Il centrosinistra ha atteso il più possibile. Ha preso tempo per capire su quale cavallo puntare e se si fossero potute serrare le fila di una coalizione più ampia possibile. I tentativi sono ancora in corso, ma il tempo è scaduto e Leodori deve firmare a stretto giro il decreto per il voto, indicando l’ultimo giorno utile, il 12 febbraio, che ha il pregio di dare ancora qualche settimana di ossigeno in più ai contendenti per organizzarsi e al centrosinistra (allargato al M5s) per manovrare in Regione. Ma ha il difetto di non consentire il voto il lunedì.

Dopo l’annuncio di Leodori che si voterà (è certo ormai) il 12 febbraio, Giancarlo Righini, consigliere regionale di Fratelli d’Italia ha evidenziato come “ogni volta politici e politologi esprimono preoccupazione per la ridotta affluenza alle urne, mi domando perché ci si ostina a limitare le consultazioni elettorali alla sola domenica. Anche le prossime elezioni regionali sembra purtroppo siano destinate a tenersi nella sola data del 12 febbraio, come annunciato dal presidente vicario Leodori. Sarebbe invece opportuno estendere l’apertura dei seggi ad un secondo giorno. Stabilendo qualche ora in più per votare, si garantirebbe una maggiore partecipazione democratica ai cittadini”.

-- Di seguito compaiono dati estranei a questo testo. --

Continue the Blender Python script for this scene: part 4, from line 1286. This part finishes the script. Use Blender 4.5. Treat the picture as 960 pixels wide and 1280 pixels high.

Righini ha senz’altro ragione: due giorni di votazioni consentirebbero a molti più cittadini di recarsi alle urne e l’affluenza sarebbe maggiore. Per fare questo, però, bisognerebbe anticipare le elezioni di una settimana (al 5 e 6 febbraio 2023). Ma questo non accadrà, perché al centrosinistra – che ha il pallino in mano – non fa comodo: primo, perché c’è meno tempo per rivedere strategie e alleanze; seconda cosa, perché la sconfitta alle politiche brucia ancora e vale la pena prendere tempo – primum vivere! – e, visti gli ultimi sondaggi, forse da quella parte non vale proprio la pena incentivare l’affluenza.